This Althusser, he was French?
posted by jfuller at 2:43 PM on August 20, 2003


It's like the 5th word in the FPP, jfuller. Pay attention!
posted by mr_roboto at 3:09 PM on August 20, 2003


Interesting story, thank you. The philosophy game is an interesting one, full of many weird and colorful personalities. It is, however, a shame that someone can throw together are series of sensless theories and become a 'notable thinker.' This quality of creating a field of mumbo-jumbo is not the sole property of the French, as some would imply, but a side effect of the complexities of modern philosophy. Philosophy today seems so full of jargon and obscure refrence that it becomes dangerously self-referential and easily dismissed, despite still having many things to say. As time passes I'm sure a newer generation of writers will streamline many of the concepts that are currently in a bulky and unwieldly form.
posted by elwoodwiles at 3:45 PM on August 20, 2003


I'm a little suspicious of calling Althusser a hack. His definition of ideology as "the imaginary relation of individuals to their real conditions of existence" (if I remember that right) is fairly pithy (remember, it's theoryspeak, so pith is relative).

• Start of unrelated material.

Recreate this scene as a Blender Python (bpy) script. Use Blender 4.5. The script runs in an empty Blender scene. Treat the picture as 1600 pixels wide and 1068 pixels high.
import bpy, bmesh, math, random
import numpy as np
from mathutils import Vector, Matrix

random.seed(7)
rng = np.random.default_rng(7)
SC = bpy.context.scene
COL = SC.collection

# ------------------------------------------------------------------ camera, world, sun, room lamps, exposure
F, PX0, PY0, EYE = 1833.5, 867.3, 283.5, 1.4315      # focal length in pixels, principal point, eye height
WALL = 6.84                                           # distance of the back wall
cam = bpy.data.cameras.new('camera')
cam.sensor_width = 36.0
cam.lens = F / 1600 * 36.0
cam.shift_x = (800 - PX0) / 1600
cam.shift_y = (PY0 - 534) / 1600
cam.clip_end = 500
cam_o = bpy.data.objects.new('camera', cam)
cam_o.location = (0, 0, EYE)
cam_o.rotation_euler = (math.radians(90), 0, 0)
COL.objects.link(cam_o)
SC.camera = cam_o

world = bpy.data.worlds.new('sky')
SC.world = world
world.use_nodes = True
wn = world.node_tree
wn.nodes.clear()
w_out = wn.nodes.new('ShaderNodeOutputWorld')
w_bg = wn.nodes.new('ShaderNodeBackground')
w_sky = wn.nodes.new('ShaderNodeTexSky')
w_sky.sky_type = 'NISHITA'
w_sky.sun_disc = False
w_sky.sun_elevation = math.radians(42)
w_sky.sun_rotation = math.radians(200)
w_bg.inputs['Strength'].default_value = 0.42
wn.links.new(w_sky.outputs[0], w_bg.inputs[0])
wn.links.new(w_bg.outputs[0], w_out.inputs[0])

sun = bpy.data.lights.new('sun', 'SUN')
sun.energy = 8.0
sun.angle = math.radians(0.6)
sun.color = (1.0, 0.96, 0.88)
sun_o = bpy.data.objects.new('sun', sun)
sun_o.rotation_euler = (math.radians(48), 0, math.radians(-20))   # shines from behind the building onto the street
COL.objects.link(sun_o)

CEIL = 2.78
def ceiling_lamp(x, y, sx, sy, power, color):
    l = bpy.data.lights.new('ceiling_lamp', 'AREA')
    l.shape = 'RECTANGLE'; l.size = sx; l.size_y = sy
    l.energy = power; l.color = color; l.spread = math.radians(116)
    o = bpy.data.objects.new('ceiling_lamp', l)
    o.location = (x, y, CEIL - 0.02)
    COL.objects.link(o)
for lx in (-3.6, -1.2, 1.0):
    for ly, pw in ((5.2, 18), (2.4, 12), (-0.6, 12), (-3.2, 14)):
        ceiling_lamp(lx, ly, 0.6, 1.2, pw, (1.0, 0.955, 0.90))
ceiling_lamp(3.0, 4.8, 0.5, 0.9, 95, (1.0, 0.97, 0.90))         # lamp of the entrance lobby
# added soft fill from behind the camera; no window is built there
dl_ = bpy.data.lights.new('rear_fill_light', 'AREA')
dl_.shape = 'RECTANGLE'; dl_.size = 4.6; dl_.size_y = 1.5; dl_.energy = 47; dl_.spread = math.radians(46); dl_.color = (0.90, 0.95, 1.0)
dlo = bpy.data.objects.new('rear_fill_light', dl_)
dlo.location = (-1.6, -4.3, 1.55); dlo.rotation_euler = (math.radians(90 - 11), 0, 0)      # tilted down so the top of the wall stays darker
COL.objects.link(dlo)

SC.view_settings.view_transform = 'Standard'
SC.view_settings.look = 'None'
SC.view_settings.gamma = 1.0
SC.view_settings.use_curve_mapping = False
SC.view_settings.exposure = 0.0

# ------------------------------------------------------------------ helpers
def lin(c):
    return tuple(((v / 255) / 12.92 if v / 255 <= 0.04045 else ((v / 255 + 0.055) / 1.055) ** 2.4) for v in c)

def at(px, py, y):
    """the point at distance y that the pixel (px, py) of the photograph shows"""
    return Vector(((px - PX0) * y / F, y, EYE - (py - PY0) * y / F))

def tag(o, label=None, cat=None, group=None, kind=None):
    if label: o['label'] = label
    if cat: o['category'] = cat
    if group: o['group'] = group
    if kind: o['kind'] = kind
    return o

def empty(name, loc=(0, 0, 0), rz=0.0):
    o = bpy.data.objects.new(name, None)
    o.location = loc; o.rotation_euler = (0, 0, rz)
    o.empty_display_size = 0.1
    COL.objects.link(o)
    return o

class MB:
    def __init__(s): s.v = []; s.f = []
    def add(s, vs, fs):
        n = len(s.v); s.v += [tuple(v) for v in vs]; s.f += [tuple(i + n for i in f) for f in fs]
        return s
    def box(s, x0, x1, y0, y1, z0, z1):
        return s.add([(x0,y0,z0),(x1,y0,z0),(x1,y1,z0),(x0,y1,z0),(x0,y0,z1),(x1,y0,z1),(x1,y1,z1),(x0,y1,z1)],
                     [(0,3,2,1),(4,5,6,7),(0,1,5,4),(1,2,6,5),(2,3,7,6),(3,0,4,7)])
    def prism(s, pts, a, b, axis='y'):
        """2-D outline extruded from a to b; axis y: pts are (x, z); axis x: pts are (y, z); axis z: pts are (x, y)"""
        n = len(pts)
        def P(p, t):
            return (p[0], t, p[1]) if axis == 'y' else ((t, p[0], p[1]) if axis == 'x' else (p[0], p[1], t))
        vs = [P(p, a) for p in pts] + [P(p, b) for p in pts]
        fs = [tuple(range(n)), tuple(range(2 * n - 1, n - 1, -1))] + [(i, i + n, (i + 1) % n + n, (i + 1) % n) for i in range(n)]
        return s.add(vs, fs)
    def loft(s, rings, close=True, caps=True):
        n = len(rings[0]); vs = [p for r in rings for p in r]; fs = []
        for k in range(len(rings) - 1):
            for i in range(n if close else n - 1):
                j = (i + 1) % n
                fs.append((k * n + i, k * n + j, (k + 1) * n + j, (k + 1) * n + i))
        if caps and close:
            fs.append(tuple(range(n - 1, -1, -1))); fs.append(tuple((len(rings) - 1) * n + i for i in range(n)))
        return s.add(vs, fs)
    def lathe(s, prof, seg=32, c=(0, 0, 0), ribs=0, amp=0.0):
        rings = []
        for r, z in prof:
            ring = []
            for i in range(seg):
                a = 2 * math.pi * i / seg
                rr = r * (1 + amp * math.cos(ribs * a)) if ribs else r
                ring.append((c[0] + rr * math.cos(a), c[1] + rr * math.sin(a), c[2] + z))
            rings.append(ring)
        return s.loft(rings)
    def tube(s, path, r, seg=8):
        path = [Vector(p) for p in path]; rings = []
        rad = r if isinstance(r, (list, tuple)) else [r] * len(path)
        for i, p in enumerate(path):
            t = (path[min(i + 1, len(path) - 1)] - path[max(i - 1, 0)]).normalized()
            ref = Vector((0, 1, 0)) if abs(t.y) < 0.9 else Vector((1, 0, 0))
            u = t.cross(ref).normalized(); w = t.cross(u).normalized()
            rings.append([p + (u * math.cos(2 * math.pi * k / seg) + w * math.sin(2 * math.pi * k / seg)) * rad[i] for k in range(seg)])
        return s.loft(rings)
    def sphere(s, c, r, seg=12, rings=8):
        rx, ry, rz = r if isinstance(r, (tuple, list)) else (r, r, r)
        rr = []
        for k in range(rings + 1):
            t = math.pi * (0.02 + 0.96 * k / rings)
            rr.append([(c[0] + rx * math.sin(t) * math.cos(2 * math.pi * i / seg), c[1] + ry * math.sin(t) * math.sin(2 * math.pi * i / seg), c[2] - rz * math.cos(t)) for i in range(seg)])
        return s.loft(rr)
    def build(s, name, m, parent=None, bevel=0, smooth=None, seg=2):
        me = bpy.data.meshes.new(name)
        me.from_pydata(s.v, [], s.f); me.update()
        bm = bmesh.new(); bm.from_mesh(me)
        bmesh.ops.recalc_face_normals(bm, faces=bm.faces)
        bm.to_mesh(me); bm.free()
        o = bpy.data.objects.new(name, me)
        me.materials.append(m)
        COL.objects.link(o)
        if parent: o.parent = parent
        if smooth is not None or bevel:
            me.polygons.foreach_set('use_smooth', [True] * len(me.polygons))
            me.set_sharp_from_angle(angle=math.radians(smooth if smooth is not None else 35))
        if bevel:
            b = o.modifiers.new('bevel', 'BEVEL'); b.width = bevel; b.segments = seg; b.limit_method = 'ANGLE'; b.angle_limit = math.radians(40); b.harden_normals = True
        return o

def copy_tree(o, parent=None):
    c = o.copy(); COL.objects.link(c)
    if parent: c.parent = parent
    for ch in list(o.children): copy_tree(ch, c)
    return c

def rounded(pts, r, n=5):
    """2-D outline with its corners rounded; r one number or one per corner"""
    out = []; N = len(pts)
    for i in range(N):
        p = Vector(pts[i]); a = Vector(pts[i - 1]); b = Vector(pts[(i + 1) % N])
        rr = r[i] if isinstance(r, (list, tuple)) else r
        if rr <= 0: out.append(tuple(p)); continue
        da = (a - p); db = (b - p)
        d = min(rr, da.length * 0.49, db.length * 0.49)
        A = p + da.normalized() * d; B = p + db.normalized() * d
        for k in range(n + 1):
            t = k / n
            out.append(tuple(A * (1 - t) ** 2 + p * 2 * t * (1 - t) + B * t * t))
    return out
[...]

It's easy to stumble over Ideological State Apparatuses, but the notion of interpellation or appellation as the way in which others' mode of address defines a role for you is pretty much seminal in a number of areas of cultural critique. I don't think hacks come up with that many good ideas.

He did strangle his wife and wound up in a mental institution for the last 10 years of his life (see the wiki entry on Althusser, for what it's worth). That doesn't speak well for him on many counts, but it doesn't retrospectively trash his contributions.